The occasion for this dark projection is the closure of several military bases — closures agreed to by the Pentagon at a time when they’re getting whatever they ask for and more.
Hence, there really is no point to Noonan’s piece — in defense of the general idea of having a military. We’re all in agreement on that count.
Where we differ, is whether we will allow terrorists — those who sew fear to reap political gain — to determine the course of our politics.

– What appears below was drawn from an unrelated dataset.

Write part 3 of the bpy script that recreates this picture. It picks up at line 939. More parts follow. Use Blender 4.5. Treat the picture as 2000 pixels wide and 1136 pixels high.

I wonder: would the U.K. be OK with helping us out on that front?
July 8th, 2005 at 7:34 pm
yes.
seen this? http://www.werenotafraid.com/
also, thinking back to the days of omnipresent nuclear threat (which of course is still there but has just faded from popular awareness), and looking at early cold war culture, with the “Duck and Cover” educational films and scifi horror movie monsters born from atomic fears (like godzilla, etc), I wonder when it was exactly when u.s. culture passed from that overt societal fear to the more accepting but unafraid awareness? At some point, perhaps in the 60s, perhaps about the time when people stopped building bomb shelters, people perhaps realized there was nothing they could do about it, like earthquakes or a tornado, and stopped having the kind of hysterical fear of nuclear war. It was just something your knew might happen. Will that happen with the ‘war on terror’ at some point, I wonder?